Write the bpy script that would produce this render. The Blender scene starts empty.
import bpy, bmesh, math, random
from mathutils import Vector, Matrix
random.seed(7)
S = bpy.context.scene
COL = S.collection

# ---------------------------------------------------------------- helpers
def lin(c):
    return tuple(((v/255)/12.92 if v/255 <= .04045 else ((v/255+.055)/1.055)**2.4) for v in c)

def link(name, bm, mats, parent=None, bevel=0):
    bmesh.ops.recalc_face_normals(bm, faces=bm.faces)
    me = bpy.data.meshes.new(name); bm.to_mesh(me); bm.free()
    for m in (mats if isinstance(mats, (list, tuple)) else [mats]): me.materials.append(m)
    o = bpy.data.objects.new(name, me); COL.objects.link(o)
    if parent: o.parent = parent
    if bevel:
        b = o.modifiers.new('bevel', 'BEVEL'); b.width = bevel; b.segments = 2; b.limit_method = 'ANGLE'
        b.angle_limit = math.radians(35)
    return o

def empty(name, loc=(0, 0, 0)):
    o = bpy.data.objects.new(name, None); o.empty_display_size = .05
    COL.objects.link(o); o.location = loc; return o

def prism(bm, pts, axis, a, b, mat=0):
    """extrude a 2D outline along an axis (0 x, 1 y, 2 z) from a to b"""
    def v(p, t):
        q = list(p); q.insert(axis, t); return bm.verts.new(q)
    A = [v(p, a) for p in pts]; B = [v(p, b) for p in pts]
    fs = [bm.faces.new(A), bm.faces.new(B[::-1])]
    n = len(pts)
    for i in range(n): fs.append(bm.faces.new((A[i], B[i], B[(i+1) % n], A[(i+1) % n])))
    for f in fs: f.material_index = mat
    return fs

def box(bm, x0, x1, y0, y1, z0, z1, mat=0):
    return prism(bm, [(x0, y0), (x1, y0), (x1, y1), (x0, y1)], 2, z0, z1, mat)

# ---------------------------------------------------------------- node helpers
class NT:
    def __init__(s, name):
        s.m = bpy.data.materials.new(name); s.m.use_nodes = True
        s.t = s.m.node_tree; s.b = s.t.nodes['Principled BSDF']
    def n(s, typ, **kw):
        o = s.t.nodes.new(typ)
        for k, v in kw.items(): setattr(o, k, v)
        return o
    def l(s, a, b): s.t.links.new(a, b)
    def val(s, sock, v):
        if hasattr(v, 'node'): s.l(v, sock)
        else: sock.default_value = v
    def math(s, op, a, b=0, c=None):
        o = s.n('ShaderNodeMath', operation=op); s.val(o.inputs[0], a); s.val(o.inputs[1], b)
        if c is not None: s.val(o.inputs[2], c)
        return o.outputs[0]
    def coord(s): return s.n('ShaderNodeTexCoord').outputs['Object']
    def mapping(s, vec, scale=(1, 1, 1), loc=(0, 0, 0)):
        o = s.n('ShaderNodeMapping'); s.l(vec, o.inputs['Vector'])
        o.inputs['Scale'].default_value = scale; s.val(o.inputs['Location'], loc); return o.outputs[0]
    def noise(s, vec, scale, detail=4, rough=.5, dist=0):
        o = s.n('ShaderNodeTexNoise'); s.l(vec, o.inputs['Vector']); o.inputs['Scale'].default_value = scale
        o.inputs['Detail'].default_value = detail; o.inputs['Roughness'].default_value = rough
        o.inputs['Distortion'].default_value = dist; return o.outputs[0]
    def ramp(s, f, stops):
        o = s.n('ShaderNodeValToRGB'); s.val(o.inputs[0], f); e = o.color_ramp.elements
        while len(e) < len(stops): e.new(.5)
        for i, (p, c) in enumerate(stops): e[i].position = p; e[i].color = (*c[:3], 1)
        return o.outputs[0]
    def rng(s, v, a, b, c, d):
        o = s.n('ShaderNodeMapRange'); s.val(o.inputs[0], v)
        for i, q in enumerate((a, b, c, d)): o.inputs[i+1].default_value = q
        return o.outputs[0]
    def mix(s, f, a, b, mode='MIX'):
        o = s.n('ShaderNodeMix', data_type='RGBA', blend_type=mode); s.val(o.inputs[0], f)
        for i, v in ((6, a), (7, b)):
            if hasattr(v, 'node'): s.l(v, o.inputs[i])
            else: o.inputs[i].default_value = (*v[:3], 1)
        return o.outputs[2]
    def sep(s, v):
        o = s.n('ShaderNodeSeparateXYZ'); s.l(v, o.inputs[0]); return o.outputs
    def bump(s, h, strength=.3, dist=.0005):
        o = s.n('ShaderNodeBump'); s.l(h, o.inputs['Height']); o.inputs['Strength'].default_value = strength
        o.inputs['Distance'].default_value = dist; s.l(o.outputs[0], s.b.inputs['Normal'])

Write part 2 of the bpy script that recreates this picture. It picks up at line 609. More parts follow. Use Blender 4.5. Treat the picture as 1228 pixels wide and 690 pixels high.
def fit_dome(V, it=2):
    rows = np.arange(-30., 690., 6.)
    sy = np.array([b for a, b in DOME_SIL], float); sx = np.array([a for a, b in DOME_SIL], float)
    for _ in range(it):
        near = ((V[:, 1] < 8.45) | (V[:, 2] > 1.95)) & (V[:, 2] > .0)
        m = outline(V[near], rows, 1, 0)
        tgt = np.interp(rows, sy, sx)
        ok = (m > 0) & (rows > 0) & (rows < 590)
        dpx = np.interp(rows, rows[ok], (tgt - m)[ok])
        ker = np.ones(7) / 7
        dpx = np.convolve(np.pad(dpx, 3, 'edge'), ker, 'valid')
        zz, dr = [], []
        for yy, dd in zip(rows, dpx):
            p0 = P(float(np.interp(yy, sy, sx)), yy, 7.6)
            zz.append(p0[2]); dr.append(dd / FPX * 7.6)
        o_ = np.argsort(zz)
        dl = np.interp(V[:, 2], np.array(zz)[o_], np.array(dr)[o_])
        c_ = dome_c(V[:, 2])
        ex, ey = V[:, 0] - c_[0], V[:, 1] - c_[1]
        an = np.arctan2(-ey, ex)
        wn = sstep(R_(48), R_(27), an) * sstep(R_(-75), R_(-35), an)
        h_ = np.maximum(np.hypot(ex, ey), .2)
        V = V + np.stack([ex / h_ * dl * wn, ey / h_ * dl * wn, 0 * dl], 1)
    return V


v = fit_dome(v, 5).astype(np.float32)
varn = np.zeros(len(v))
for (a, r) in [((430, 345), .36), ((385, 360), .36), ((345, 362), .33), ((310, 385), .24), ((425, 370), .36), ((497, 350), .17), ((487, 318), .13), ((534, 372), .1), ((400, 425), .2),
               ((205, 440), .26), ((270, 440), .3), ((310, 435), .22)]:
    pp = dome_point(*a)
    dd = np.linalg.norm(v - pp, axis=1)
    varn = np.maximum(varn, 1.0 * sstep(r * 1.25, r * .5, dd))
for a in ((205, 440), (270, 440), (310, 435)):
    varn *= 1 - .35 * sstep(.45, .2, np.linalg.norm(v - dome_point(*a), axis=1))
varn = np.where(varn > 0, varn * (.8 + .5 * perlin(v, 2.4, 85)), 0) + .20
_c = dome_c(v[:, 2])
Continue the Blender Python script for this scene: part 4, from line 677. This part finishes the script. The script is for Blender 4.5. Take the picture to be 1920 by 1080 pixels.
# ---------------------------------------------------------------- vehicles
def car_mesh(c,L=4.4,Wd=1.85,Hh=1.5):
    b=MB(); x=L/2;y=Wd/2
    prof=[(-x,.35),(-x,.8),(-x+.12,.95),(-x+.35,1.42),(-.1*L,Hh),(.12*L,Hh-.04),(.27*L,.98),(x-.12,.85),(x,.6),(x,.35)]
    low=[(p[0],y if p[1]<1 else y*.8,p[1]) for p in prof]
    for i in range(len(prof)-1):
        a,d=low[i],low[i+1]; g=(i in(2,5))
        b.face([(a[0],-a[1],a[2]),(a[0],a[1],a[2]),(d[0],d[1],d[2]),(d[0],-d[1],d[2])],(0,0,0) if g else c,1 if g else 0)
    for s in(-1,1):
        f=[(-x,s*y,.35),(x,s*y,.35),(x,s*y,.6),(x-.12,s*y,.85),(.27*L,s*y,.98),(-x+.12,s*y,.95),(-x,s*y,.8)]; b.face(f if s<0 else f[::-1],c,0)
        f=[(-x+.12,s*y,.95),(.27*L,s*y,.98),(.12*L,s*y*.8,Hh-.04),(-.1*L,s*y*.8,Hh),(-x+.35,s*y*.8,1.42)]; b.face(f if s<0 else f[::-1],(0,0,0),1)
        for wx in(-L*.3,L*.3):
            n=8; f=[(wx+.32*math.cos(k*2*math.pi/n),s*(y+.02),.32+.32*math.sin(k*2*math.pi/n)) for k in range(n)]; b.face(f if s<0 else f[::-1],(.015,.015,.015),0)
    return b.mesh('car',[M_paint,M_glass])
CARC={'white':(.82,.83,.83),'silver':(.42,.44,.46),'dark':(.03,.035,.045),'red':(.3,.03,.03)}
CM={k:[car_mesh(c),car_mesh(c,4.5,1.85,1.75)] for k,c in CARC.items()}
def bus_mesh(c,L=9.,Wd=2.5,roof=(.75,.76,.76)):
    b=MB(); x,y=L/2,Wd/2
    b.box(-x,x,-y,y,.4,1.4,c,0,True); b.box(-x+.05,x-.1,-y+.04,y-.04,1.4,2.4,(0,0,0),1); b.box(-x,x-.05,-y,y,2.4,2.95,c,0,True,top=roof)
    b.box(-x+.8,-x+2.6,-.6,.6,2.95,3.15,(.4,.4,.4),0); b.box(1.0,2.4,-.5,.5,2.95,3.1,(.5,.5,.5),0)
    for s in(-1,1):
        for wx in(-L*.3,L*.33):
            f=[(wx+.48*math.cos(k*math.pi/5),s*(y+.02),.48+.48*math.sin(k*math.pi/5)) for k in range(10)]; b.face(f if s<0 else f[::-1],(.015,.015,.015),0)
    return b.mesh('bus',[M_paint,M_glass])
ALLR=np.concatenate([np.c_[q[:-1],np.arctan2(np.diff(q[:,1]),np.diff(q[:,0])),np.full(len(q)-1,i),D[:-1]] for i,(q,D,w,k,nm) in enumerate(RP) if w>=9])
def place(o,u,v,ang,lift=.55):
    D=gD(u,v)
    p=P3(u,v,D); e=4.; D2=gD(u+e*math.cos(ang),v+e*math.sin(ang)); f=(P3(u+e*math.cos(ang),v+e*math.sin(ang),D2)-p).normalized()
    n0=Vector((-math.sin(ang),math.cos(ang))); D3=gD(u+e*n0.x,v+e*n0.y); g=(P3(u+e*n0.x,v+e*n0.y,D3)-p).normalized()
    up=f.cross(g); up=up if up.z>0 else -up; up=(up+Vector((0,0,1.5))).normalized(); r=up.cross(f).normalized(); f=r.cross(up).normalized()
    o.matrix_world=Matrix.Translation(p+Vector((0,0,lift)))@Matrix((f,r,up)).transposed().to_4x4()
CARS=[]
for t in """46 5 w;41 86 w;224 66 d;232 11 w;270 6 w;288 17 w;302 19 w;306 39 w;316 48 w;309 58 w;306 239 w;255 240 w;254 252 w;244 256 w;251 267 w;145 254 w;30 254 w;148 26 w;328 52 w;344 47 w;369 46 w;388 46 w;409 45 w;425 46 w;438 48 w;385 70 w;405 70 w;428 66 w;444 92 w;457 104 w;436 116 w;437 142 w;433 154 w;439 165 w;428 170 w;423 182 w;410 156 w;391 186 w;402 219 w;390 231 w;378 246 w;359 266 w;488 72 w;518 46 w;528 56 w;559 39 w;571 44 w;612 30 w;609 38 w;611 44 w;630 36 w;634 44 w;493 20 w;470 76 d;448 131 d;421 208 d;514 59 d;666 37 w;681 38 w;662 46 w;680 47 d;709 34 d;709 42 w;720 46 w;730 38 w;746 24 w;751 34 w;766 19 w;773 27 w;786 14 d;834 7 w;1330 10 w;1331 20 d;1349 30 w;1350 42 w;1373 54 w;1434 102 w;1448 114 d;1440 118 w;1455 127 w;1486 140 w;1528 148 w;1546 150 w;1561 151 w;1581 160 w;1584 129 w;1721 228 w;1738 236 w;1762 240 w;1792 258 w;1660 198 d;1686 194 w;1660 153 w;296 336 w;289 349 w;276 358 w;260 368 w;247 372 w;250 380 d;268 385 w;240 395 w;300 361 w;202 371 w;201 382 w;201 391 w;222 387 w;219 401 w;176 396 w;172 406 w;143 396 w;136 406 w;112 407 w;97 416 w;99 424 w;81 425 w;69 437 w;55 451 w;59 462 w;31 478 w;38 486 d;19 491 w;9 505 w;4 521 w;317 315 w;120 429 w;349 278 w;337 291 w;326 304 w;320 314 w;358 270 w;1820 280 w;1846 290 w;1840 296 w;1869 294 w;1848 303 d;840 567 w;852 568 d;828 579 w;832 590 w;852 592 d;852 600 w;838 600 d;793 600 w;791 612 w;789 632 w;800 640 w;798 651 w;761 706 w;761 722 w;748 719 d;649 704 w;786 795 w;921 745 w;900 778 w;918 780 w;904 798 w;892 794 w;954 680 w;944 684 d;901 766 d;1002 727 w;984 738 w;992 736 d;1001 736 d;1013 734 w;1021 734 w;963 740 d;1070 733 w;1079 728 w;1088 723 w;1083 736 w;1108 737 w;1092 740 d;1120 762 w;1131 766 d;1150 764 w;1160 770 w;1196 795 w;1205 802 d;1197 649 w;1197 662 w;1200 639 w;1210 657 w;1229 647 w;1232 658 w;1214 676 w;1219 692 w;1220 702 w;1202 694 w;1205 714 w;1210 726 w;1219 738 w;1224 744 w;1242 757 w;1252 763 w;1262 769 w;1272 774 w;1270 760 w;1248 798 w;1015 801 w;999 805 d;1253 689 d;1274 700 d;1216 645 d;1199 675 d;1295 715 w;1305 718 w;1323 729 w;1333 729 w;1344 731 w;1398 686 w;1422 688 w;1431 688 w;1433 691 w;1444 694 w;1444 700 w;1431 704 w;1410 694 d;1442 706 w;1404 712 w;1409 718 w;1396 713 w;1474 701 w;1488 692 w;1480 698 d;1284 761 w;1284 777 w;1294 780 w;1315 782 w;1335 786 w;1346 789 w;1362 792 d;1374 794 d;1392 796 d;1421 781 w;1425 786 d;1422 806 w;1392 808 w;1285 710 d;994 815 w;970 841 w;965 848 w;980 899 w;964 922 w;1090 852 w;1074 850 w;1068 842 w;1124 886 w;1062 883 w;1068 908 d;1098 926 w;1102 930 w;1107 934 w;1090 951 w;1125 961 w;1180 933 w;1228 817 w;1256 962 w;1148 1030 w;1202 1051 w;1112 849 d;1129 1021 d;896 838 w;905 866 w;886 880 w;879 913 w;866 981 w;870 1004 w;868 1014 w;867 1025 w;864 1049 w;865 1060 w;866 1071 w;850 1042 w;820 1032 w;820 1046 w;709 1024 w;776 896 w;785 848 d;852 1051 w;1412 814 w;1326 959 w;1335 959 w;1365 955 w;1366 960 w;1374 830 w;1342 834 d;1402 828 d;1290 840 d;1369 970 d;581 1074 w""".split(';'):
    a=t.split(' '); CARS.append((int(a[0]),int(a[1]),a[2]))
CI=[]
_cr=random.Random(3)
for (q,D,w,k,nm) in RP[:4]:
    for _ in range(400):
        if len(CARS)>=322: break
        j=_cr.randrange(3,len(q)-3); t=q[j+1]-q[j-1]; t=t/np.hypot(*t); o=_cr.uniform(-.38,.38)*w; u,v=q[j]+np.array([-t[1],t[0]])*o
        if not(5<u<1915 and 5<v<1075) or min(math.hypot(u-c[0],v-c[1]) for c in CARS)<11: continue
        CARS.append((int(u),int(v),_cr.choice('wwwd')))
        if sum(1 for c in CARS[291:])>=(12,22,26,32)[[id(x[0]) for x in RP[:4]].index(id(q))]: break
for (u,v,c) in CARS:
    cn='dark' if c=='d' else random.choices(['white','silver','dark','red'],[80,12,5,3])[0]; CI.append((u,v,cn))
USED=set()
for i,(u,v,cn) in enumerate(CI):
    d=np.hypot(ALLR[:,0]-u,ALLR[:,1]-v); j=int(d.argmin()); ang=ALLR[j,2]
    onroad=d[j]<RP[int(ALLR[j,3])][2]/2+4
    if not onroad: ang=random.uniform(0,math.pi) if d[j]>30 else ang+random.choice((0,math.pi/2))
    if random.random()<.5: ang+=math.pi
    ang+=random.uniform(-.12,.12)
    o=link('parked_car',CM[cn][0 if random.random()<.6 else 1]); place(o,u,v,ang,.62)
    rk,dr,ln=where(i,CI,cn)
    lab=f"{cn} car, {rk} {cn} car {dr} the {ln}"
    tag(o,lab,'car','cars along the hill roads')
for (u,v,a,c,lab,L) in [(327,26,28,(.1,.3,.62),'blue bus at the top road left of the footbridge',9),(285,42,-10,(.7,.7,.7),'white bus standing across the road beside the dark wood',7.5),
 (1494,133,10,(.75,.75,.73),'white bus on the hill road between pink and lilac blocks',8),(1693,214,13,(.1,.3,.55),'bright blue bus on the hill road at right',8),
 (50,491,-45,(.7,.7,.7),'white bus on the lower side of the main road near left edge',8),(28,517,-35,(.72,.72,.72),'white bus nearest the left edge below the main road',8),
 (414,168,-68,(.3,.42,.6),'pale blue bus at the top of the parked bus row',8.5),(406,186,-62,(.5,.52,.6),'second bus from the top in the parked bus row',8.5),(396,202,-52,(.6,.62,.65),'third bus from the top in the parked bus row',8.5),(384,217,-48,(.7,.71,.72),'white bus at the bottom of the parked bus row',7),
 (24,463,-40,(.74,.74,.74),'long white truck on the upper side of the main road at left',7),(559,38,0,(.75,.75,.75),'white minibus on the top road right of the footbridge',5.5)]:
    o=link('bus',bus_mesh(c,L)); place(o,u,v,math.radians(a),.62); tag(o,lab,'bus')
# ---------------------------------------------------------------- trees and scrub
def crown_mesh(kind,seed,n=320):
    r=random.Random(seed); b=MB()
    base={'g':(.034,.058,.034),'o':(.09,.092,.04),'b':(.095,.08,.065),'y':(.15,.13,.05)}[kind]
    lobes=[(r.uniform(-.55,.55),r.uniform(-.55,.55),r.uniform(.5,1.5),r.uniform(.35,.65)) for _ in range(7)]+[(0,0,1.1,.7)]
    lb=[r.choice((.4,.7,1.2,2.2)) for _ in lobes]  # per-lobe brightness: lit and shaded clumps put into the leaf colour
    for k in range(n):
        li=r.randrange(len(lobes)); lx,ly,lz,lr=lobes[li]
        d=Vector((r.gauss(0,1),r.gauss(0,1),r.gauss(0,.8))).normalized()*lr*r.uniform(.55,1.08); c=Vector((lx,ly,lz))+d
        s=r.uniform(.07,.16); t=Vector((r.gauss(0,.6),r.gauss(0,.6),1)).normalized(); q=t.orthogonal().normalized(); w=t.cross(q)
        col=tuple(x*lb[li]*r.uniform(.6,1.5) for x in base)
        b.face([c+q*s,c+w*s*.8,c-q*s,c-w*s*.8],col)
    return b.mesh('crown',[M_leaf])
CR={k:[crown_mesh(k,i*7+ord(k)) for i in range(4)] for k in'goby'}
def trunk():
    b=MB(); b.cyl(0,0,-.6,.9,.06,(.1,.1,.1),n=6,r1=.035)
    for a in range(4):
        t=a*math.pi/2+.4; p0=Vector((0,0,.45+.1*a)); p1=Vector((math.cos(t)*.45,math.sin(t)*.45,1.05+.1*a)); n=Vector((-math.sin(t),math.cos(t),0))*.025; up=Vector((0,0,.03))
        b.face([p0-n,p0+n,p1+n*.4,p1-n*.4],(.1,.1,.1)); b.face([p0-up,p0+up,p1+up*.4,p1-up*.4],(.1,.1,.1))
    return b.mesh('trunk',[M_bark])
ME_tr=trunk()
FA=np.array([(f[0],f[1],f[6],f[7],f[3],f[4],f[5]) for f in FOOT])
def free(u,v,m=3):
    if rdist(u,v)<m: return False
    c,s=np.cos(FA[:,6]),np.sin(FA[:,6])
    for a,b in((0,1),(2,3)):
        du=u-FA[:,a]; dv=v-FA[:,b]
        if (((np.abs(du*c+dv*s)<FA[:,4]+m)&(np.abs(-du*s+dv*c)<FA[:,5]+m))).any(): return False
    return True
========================
Produce the lines from the top of the listing through the "return tuple(((v/255)/12.92 if" line exactly as they appear, with no additional output.

FINISHED EXERCISE ▸
Write the bpy script that would produce this render. The Blender scene starts empty.
import bpy, bmesh, math, random
from mathutils import Vector, Matrix
random.seed(7)
S = bpy.context.scene
COL = S.collection

# ---------------------------------------------------------------- helpers
def lin(c):
    return tuple(((v/255)/12.92 if v/255 <= .04045 else ((v/255+.055)/1.055)**2.4) for v in c)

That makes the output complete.